Glauber Gularte Lima (*)
O almejado período de prosperidade reluta em voltar;
quando acreditamos divisar os sinais que o anunciam,
começam eles a desaparecer.
Entrementes, cada inverno, renova-se a pergunta:
“O que fazer com os desempregados?”
Friedrich Engels – 1886
Em 1818, na Alemanha, quase três décadas após a Queda da Bastilha, símbolo maior do declínio do Antigo Regime monárquico e da ascensão da nova classe dominante, a burguesia, nasce Karl Heinrich Marx. Ele viverá a maior parte de sua vida absorto no desafio de estudar e esmiuçar a economia de mercado e os fundamentos de poder que lhe sustenta.
E gastará seus anos sobre a terra para denunciar um crime. Ele dirá que o novo mundo erguido sobre as ruínas do feudalismo é uma sofisticada máquina de moer seres humanos e produzir miséria. E provará o que diz através de uma obra monumental, à qual dedicou 15 anos, intitulada O Capital. Através dela, Marx disseca ao longo de mais de duas mil e quinhentas páginas a fisiologia do novo regime, o capitalismo, e o desmascara de sua aura redentora.
Por conta do que escreve, os regimes democráticos da França, Bélgica e Alemanha o expulsam de seus territórios. Mas sua escrita não faz concessões. Ele diz que o liberalismo econômico é um direito real de poucos, e prova que o novo sistema jamais assegurará às maiorias liberdade, igualdade e fraternidade. As fervorosas palavras de ordem da Revolução Francesa não passavam de discursos para dias de festa na nova sociedade.
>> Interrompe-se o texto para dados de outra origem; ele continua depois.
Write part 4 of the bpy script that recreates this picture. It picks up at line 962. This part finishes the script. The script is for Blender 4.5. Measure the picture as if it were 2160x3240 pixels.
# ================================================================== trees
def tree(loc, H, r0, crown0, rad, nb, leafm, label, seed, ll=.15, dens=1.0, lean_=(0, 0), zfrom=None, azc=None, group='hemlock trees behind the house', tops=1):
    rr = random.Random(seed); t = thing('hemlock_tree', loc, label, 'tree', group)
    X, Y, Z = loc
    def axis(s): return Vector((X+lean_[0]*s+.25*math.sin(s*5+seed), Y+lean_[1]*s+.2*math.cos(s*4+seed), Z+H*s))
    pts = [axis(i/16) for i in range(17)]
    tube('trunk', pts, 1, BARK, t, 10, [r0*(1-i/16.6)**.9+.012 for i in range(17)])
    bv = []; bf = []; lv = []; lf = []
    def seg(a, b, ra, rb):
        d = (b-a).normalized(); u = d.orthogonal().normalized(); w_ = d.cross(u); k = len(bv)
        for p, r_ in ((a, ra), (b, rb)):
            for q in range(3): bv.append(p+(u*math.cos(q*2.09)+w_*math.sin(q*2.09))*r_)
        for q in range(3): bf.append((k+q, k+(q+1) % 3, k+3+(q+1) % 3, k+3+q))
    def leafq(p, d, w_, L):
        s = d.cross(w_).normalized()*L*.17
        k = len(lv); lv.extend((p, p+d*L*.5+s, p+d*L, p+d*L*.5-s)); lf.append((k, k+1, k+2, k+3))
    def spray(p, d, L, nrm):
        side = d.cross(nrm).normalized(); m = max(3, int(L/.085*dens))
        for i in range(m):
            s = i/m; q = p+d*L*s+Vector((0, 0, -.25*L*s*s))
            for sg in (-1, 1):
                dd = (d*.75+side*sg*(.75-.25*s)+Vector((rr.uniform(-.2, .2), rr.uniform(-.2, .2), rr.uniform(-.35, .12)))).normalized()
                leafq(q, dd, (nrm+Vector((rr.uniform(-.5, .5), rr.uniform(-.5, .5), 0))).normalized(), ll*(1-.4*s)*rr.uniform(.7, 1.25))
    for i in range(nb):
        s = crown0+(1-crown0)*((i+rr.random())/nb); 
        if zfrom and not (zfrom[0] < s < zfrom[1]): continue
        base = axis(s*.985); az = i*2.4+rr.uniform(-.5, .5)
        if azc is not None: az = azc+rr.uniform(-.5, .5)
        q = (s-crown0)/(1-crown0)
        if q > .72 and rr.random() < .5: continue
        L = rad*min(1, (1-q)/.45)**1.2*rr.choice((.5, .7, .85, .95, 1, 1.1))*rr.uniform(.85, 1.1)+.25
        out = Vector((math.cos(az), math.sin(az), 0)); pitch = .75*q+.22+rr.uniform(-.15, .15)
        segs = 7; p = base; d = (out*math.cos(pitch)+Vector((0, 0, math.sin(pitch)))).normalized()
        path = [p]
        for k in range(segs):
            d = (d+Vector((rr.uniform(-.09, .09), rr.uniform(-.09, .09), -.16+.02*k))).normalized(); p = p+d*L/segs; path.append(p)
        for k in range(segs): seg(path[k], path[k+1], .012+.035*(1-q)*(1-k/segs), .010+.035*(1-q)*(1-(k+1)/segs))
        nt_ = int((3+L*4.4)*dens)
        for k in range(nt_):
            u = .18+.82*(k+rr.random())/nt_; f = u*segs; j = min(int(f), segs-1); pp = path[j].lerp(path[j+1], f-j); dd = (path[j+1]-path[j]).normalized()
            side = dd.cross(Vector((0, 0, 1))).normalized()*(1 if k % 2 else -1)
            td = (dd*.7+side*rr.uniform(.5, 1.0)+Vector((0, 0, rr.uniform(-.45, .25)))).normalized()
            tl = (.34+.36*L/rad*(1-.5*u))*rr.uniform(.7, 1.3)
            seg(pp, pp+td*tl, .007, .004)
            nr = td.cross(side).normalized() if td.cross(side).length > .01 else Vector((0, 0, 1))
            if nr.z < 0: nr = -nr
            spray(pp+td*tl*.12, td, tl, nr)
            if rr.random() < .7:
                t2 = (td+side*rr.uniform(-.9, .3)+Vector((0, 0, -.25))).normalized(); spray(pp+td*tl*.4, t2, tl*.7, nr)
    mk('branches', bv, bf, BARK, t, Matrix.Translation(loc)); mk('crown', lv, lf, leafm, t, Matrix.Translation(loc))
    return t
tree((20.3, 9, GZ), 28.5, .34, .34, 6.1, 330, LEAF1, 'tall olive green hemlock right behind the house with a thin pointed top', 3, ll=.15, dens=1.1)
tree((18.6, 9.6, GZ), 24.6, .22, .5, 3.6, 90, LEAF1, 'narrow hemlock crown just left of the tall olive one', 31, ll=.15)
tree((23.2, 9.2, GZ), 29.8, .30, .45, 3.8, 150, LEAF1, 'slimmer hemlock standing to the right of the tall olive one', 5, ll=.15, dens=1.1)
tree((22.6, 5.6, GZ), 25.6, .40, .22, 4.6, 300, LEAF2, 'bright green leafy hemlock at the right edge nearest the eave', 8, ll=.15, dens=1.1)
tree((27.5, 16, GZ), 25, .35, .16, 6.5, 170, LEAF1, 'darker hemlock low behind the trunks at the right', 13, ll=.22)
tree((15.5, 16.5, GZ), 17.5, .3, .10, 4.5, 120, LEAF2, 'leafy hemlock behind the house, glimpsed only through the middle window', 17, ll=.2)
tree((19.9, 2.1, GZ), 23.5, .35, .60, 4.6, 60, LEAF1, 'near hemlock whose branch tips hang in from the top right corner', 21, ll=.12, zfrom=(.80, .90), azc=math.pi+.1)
De servos dos senhores feudais os trabalhadores passaram à condição de mão-de-obra assalariada da nova classe dominante. A ideologia intrínseca ao novo regime os seduzia com a ideia de liberdade individual para crescer e prosperar. Mas as promessas do novo sistema não passavam de uma vã ilusão para os despossuídos. O contrato social da nova ordem legitimou que os donos do capital se apropriassem da maior parte do valor do trabalho alheio. A isso ele chamou de mais-valia. Com isso, a propriedade de bens e riquezas continuou sendo um privilégio de poucos.
Sua gigantesca obra acadêmica se ergueu sobre o mundo como um farol na escuridão dos tempos. Iluminados por ela, milhares de esquecidos da terra se insurgirão em lutas e revoluções. Muitos tocarão os céus e viverão dias de glória e regozijo; outros tantos sucumbirão diante do abraço da morte que surgirá dos alicerces da reação conservadora. Mas as verdades que ela revelou continuam inspirando gerações à resistência e à luta contra um sistema que condena multidões a sonhar sem realizar e a desejar sem jamais possuir.
A luta de classes, da qual foi profeta e vítima, quis que ele partisse, no exílio, sem as honras correspondentes à sua estatura intelectual. Dizem que em seu enterro em Londres, no ano de 1883, apenas onze pessoas prestigiaram a despedida desse gênio enciclopédico. Na ocasião, seu grande amigo Friedrich Engels afirmou diante de seu túmulo, naqueles últimos dias do inverno europeu, que ele havia sido o homem mais caluniado e odiado de sua época.
Mas sua obra está viva, vivíssima. Que o digam os magnatas do capital, que financiam a cada ano milhões de dólares para que os arautos do liberalismo anunciem em seminários e painéis pelo mundo afora seus atos fúnebres. Apesar disso, esse cadáver insepulto continua sendo até hoje uma das obras acadêmicas mais citadas e influentes do planeta. De graça é que não é.